[libvirt-jenkins-ci PATCH] dco: build and publish a container image for DCO check

Daniel P. Berrangé berrange at redhat.com
Wed Apr 8 15:03:36 UTC 2020


On Wed, Apr 08, 2020 at 04:54:17PM +0200, Andrea Bolognani wrote:
> On Wed, 2020-04-08 at 15:26 +0100, Daniel P. Berrangé wrote:
> > On Wed, Apr 08, 2020 at 04:21:31PM +0200, Andrea Bolognani wrote:
> > > On Wed, 2020-04-08 at 12:54 +0100, Daniel P. Berrangé wrote:
> > > > +    - docker push ${CI_REGISTRY_IMAGE}/${NAME}:${CI_COMMIT_REF_SLUG}
> > > 
> > > I'm not super happy about returning to the image:master naming
> > > convention, because most tooling around containers will expect the
> > > tag name to be 'latest' and we had just recently managed to adopt it
> > > throughout, but of course we need to make sure containers build off
> > > branches do not overwrite the known good image built from master...
> > 
> > We could have conditional logic that changes it to "latest" if
> > $CI_COMMIT_REF_SLUG == "master"
> 
> If that logic doesn't end up being too complicated and hard to
> maintain, I would certainly like that.
> 
> > > I was going to suggest that, once the Jenkins stuff has been removed,
> > > we could rename the repository to lcitool, but maybe we should call
> > > it libvirt-ci instead?
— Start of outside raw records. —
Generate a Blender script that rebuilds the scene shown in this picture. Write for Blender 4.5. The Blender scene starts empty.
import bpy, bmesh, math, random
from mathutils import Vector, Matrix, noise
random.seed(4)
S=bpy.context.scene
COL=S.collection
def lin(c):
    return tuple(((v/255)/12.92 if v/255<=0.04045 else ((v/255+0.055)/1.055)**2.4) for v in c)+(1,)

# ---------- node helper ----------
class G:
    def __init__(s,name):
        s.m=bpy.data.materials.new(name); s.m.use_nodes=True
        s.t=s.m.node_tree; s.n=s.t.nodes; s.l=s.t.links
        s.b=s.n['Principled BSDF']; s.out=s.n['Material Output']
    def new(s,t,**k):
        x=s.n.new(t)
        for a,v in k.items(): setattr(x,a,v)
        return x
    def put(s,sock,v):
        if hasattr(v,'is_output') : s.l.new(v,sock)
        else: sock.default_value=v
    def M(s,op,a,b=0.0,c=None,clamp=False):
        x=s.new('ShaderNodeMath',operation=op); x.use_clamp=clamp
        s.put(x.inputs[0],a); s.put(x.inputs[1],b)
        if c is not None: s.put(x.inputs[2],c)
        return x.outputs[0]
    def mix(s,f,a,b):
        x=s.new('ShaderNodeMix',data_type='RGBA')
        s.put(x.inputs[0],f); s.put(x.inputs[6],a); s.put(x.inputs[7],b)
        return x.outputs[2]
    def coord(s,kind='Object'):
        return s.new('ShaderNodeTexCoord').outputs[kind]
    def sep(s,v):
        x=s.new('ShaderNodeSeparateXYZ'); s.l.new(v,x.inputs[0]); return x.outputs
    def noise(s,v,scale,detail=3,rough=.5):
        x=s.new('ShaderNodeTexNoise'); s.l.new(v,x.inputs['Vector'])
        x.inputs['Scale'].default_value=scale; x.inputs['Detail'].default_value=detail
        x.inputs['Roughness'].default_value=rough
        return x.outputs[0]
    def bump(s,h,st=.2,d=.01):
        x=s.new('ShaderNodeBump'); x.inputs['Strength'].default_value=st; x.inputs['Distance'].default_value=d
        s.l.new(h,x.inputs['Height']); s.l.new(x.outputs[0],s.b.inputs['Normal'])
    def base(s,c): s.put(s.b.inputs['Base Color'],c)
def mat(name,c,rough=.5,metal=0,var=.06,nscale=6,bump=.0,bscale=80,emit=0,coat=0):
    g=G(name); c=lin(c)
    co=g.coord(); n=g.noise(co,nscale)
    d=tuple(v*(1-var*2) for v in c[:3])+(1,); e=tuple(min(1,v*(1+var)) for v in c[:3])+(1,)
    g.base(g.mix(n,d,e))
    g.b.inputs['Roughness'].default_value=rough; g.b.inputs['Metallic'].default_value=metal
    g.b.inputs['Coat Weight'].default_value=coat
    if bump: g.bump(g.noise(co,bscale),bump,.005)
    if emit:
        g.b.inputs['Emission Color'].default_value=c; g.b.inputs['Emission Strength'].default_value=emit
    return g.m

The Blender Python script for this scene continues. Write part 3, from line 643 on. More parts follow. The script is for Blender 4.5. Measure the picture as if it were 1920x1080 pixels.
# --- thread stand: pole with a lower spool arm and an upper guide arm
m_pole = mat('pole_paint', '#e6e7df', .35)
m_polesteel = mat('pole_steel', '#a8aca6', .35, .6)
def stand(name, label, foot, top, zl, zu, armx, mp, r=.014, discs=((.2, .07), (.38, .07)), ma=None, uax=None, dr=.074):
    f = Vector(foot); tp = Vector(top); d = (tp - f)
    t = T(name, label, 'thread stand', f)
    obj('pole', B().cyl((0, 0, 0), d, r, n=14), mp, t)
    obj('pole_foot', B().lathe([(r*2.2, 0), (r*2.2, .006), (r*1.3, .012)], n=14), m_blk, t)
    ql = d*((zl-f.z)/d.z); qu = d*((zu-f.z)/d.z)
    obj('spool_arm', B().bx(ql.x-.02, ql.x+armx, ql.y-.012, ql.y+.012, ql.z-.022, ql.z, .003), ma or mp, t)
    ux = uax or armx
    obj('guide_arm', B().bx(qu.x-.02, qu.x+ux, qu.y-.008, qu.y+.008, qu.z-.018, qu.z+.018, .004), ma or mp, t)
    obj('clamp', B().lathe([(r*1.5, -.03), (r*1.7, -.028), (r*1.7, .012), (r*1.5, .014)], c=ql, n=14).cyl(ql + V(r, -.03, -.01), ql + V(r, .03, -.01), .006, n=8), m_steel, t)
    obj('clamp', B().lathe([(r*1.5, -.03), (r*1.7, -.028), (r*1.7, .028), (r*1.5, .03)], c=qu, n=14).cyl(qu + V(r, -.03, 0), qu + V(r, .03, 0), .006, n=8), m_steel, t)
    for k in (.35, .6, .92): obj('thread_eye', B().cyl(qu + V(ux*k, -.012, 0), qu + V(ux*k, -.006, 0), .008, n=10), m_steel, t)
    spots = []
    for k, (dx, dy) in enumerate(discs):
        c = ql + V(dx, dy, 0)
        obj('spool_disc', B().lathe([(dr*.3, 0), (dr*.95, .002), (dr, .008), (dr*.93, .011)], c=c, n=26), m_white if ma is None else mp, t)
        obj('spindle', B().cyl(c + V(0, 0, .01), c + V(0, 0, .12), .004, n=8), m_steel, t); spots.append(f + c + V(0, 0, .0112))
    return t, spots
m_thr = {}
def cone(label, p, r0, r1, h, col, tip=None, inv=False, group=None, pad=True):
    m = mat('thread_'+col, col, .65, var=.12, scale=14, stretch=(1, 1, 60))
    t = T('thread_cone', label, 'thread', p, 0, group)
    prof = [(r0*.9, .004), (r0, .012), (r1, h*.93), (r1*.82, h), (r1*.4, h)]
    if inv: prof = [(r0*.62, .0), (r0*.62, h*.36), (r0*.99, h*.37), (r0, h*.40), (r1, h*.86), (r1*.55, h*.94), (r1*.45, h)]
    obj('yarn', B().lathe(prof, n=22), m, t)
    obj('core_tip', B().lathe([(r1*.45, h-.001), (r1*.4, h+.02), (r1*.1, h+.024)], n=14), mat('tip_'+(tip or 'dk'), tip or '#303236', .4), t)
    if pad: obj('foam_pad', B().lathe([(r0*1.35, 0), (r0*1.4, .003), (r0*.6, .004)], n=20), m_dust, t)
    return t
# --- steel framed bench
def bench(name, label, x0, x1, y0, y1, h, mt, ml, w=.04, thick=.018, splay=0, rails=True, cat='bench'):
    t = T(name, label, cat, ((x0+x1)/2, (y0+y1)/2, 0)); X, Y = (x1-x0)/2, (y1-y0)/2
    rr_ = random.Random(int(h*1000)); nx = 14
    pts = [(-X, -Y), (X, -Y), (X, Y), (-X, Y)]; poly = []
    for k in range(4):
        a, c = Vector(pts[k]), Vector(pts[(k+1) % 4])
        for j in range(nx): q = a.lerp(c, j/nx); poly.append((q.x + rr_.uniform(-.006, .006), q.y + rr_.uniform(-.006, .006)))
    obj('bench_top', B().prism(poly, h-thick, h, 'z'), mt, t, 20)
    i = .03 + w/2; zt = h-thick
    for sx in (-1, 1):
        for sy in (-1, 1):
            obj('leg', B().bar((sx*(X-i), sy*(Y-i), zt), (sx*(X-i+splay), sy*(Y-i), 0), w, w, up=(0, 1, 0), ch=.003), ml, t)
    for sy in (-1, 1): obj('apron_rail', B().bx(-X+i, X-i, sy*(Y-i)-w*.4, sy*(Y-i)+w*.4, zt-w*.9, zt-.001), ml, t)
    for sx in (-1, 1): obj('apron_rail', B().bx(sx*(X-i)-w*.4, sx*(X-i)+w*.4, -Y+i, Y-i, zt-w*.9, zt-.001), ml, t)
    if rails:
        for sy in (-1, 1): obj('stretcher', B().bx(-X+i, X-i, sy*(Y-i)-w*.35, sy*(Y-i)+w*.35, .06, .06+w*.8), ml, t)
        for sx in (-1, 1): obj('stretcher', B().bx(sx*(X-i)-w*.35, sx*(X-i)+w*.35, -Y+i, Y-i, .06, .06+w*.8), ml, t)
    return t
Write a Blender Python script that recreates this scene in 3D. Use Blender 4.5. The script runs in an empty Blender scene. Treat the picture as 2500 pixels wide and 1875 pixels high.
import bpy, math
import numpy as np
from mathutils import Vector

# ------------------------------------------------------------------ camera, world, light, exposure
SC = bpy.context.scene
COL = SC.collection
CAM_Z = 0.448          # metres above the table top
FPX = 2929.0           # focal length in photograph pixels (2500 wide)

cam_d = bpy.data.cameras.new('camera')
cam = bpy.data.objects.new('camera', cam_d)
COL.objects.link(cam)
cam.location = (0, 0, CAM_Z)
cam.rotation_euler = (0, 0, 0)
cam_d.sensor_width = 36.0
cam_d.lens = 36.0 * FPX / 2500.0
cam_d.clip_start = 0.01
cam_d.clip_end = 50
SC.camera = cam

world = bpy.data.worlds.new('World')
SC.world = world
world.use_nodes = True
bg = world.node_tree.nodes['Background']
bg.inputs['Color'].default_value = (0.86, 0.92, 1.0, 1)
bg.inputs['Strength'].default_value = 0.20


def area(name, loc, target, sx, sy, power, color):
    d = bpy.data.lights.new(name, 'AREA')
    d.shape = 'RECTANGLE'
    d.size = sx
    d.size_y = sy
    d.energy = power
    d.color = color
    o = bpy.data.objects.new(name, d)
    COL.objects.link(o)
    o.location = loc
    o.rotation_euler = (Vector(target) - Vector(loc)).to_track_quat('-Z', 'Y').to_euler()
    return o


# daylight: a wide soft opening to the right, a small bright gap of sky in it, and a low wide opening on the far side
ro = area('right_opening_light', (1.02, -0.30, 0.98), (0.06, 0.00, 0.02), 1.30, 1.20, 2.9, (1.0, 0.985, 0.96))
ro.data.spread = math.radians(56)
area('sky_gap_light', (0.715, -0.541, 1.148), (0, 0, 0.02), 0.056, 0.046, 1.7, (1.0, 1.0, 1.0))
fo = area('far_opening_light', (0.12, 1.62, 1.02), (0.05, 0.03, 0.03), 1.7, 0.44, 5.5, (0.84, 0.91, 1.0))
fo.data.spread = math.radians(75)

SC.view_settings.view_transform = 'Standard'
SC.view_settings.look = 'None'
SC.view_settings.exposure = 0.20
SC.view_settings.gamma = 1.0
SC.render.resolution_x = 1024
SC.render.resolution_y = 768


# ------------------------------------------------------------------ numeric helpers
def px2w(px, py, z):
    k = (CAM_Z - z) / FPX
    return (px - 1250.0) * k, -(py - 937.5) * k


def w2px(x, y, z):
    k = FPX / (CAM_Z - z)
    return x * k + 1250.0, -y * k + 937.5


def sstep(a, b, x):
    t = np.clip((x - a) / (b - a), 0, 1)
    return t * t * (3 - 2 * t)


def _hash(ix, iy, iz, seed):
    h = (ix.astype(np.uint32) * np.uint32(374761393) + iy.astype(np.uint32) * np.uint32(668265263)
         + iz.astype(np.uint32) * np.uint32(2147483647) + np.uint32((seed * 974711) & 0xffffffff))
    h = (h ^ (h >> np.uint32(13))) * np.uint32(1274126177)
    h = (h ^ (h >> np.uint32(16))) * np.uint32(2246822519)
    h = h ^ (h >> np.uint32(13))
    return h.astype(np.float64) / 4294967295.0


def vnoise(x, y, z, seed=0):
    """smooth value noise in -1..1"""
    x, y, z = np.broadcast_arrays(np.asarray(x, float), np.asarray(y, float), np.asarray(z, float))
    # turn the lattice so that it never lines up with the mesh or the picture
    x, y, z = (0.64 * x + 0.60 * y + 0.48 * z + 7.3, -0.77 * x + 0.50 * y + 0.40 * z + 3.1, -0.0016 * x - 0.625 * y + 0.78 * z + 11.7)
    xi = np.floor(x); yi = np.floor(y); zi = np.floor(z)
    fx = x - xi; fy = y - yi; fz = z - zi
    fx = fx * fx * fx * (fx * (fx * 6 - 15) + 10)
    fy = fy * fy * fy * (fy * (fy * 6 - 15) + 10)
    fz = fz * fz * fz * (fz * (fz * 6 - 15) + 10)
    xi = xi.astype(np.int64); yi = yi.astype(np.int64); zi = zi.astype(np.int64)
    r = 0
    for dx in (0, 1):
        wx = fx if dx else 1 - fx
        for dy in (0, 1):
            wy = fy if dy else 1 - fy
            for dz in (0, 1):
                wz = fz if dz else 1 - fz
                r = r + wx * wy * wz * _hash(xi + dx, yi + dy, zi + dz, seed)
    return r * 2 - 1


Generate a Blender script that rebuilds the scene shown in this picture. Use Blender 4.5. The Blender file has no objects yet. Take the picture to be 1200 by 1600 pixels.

Or even just ci for that matter: we already
> > > have a number of non-prefixed repositories, and if they contain
> > > internal tools rather than projects that are intended to be released
> > > and distributed I think that's perfectly fine and if anything
> > > highlights the distinction.
> > 
> > Yeah, I was about to suggest that we just rename this to "libvirt-ci",
> > and accept the short term pain for people with broken URLs.
> > 
> > It is highly desirable to avoid very short, generic names like "ci",
> > because when you fork a repo into your own namespace, the repo names
> > must match and thus you risk a clash if you've forked a repo called
> > "ci" from an unrelated project.
> 
> I think that boat has sailed already... If you look, for example, at
> 
>   https://github.com/kubernetes/
>   https://github.com/kubevirt/
>   https://github.com/kata-containers/
> 
> you'll see that a lot of the repositories living in those
> organizations have pretty generic names, so much so that you can
> already spot conflicts at first glance, plus as I said we have

Since they clearly have issues, we shouldn't follow their bad
example.

> stuff like
> 
>   https://gitlab.com/libvirt/hooks
>   https://gitlab.com/libvirt/scripts
> 
> in our own organization already, so I wouldn't worry too much about
> this.

I consider those few cases in libvirt to be a mistake, but since
we don't actively use those repos I didn't care about them.

This naming clash has hit me several times, so I don't want to
make it worse by creating super generic names for libvirt repos.

> Personally, what I usually do when cloning such a repository is
> rename the clone of $org/$repo to $org-$repo right away and then I
> never have to even think about it again. It's really not a big deal.